### Exercise task
Only the lines from the one containing "Continue the Blender" through the one containing "tree('young_tree', (24.0, 4.1, -.4), 'thin" are to be copied, exactly and with both ends kept.

### Data supplied
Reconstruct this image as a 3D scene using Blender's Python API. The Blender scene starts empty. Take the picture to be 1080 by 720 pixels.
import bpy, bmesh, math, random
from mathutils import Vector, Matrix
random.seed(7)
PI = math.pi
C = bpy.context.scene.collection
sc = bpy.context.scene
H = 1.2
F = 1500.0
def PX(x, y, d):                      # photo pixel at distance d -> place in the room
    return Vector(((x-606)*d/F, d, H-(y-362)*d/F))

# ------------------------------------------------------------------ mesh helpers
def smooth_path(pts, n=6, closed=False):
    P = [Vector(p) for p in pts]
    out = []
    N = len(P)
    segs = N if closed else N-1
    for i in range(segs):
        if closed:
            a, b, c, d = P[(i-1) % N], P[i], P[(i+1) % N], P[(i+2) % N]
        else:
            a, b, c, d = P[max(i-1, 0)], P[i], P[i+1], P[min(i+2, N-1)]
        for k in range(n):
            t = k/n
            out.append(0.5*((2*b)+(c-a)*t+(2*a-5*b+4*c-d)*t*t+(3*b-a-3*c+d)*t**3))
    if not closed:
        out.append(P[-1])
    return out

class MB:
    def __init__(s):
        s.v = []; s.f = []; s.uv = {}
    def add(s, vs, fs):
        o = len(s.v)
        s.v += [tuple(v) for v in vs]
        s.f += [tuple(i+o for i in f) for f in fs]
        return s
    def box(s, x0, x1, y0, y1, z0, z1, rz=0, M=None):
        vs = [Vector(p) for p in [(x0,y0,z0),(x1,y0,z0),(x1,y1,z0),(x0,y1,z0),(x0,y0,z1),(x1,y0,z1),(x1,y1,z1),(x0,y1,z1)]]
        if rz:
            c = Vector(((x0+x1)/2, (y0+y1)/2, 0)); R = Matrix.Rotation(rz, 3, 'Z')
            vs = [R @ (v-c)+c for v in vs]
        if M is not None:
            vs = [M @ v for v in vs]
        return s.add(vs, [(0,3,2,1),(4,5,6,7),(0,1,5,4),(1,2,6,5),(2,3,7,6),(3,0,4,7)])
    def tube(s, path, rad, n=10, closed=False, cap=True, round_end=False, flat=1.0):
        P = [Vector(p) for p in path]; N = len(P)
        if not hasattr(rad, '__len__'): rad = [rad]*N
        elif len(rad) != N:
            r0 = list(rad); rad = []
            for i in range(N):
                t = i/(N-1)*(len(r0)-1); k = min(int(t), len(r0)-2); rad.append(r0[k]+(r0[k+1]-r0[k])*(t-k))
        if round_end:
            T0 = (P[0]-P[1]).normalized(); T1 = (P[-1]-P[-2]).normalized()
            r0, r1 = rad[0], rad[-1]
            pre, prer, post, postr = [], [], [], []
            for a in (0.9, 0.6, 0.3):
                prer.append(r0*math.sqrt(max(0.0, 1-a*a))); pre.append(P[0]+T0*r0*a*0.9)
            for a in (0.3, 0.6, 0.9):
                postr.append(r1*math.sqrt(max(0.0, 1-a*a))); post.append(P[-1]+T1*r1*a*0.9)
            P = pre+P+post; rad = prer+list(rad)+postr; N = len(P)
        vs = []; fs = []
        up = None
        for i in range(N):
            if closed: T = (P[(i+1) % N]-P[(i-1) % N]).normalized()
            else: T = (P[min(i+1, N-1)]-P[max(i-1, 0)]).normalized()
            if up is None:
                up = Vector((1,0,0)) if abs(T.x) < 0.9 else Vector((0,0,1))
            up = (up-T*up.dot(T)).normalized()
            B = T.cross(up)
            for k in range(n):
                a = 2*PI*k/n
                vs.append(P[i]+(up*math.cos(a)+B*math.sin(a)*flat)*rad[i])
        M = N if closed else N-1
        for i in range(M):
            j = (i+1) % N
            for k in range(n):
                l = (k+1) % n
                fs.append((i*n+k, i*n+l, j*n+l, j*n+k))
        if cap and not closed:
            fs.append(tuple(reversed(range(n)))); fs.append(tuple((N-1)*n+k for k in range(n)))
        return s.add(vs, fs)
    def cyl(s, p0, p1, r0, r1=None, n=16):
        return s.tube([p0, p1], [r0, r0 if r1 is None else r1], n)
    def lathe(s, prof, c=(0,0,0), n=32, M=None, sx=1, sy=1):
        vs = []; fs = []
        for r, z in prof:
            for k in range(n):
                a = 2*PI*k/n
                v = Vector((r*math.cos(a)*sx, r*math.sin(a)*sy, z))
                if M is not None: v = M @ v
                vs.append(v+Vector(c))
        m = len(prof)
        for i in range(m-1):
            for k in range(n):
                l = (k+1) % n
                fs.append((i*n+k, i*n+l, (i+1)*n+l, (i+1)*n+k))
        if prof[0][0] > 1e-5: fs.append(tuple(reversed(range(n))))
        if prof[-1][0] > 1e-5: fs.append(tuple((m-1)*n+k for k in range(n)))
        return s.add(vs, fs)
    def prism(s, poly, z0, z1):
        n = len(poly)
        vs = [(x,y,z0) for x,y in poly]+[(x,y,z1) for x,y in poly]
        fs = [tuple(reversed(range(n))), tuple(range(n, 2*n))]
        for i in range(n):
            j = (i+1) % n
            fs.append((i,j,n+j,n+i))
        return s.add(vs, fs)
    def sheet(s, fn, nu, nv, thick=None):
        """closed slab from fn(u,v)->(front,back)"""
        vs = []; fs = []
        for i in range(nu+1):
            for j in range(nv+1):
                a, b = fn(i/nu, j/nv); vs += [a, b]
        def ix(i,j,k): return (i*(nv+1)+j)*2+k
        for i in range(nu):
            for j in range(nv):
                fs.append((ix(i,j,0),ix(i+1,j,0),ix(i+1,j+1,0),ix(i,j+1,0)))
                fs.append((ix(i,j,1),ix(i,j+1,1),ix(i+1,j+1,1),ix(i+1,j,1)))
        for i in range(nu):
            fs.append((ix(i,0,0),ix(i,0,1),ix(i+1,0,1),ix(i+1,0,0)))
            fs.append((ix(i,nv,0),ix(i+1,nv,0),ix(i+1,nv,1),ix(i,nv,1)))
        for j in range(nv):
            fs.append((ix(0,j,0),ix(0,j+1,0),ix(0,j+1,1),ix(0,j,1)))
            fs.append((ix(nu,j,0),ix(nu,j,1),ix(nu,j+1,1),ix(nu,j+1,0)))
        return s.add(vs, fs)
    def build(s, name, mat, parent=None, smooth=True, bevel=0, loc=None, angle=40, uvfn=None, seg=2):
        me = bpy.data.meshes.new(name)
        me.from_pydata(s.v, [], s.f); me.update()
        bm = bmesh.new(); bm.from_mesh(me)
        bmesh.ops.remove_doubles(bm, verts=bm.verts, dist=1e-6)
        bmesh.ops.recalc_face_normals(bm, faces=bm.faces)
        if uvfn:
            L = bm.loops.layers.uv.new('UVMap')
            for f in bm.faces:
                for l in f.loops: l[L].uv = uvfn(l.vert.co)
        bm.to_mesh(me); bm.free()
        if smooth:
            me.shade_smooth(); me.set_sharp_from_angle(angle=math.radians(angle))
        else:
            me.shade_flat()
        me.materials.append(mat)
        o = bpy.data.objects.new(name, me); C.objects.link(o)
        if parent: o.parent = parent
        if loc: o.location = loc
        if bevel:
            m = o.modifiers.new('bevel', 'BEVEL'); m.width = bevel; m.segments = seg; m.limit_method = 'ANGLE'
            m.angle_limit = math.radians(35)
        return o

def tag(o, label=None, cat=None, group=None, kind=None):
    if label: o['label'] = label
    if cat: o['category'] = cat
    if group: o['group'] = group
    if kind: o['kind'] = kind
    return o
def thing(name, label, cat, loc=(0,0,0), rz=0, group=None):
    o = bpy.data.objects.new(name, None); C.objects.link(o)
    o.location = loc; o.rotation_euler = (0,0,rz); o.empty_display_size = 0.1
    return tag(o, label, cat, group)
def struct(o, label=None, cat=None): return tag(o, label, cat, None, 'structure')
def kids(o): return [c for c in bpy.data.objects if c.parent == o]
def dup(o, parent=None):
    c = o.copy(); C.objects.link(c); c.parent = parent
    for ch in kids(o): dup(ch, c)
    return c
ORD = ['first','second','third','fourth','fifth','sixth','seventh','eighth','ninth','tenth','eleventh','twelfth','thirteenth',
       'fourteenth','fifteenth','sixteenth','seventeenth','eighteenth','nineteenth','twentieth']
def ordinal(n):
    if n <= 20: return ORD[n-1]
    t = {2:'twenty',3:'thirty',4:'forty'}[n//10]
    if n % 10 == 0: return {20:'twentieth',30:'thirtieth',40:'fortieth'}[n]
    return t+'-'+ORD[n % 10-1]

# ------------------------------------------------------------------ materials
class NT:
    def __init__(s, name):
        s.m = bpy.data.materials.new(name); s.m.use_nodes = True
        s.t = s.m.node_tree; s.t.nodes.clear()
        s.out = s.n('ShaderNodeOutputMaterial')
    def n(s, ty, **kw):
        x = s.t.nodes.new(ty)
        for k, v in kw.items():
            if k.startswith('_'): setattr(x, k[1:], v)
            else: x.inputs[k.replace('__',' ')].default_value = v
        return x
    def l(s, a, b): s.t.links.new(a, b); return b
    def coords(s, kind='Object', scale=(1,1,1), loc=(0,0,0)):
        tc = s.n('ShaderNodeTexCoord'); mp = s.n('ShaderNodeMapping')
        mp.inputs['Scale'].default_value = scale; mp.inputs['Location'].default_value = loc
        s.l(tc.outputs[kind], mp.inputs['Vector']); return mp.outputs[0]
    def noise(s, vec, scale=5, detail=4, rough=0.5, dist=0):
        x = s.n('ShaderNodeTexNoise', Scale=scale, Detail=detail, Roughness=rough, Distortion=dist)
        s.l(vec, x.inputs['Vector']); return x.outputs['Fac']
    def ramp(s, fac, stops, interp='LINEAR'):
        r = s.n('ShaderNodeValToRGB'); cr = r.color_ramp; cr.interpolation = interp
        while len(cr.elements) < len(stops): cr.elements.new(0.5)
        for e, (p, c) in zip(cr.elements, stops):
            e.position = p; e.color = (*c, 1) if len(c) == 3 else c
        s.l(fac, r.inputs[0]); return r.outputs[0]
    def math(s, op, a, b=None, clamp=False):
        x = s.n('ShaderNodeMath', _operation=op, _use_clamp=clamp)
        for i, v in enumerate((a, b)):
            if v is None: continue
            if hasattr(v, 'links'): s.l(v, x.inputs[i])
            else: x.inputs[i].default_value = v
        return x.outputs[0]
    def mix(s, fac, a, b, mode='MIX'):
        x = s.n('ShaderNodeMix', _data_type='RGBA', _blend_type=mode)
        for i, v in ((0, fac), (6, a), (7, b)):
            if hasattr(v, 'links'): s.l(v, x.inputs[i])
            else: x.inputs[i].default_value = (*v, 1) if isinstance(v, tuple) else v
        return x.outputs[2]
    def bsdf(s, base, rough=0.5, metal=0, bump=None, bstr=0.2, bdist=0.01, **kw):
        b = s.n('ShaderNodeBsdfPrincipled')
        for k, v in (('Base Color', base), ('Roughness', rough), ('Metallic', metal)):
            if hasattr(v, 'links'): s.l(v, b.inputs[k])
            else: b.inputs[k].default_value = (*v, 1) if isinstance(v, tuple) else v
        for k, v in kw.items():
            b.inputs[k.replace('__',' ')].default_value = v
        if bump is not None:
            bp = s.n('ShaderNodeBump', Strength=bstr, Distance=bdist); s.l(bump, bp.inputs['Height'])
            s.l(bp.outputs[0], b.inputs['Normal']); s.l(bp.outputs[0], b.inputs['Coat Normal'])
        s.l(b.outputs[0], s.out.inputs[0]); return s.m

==

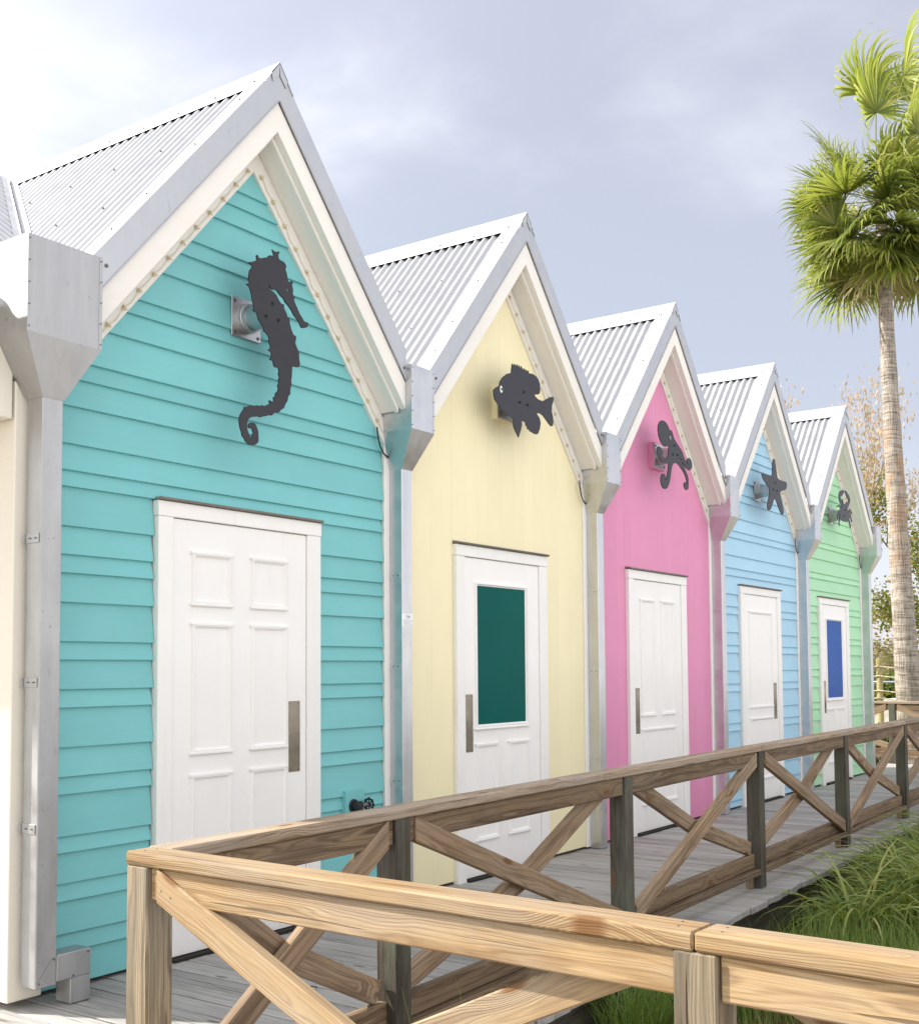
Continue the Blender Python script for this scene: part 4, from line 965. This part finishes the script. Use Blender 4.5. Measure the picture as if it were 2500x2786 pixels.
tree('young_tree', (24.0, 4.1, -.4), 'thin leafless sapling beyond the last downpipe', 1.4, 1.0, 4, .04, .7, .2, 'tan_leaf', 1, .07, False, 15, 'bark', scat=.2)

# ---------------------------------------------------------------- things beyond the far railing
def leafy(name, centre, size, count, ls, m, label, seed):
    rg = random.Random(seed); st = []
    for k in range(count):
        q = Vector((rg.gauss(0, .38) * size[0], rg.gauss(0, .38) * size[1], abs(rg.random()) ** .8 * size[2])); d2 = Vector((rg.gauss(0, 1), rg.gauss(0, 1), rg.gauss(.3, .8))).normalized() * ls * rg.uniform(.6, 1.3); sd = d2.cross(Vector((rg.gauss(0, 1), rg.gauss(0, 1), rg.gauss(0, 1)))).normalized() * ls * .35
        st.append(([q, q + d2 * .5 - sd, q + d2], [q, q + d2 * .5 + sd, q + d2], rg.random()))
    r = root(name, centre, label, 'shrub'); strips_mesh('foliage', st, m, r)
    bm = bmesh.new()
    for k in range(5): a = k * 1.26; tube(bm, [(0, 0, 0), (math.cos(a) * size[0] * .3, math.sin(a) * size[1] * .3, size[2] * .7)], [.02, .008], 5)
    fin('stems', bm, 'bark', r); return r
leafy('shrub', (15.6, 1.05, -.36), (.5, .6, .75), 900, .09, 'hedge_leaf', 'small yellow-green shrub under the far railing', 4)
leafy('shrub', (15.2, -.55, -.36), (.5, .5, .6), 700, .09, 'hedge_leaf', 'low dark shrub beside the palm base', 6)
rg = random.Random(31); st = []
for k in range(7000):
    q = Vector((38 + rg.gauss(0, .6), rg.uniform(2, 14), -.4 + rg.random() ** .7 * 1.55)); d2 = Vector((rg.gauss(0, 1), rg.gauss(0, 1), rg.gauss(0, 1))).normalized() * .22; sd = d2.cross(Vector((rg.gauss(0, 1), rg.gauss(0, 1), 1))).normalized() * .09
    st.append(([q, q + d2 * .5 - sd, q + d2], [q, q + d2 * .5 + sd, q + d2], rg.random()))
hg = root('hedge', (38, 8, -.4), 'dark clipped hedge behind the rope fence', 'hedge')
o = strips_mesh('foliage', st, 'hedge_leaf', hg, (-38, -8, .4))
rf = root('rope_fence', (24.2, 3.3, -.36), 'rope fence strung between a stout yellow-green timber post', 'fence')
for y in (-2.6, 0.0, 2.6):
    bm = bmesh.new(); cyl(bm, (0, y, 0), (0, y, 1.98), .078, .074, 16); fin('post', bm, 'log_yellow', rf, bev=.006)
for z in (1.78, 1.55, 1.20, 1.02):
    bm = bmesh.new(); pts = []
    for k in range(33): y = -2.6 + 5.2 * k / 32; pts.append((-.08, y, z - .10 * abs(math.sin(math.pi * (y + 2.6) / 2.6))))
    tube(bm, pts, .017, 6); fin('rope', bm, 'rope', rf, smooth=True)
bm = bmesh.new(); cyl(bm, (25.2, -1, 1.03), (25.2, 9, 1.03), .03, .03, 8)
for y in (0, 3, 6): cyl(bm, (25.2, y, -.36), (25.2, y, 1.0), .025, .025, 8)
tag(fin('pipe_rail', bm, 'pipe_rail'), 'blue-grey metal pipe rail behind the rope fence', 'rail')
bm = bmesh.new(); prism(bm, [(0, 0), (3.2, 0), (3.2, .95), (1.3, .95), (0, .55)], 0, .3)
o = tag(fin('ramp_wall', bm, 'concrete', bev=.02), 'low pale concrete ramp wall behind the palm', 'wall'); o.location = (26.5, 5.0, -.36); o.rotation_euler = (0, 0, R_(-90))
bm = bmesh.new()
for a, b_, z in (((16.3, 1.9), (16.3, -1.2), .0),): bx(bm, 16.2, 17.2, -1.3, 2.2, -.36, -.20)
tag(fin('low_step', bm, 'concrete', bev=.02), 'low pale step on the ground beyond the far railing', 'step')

### Problem solution
Continue the Blender Python script for this scene: part 4, from line 965. This part finishes the script. Use Blender 4.5. Measure the picture as if it were 2500x2786 pixels.
tree('young_tree', (24.0, 4.1, -.4), 'thin leafless sapling beyond the last downpipe', 1.4, 1.0, 4, .04, .7, .2, 'tan_leaf', 1, .07, False, 15, 'bark', scat=.2)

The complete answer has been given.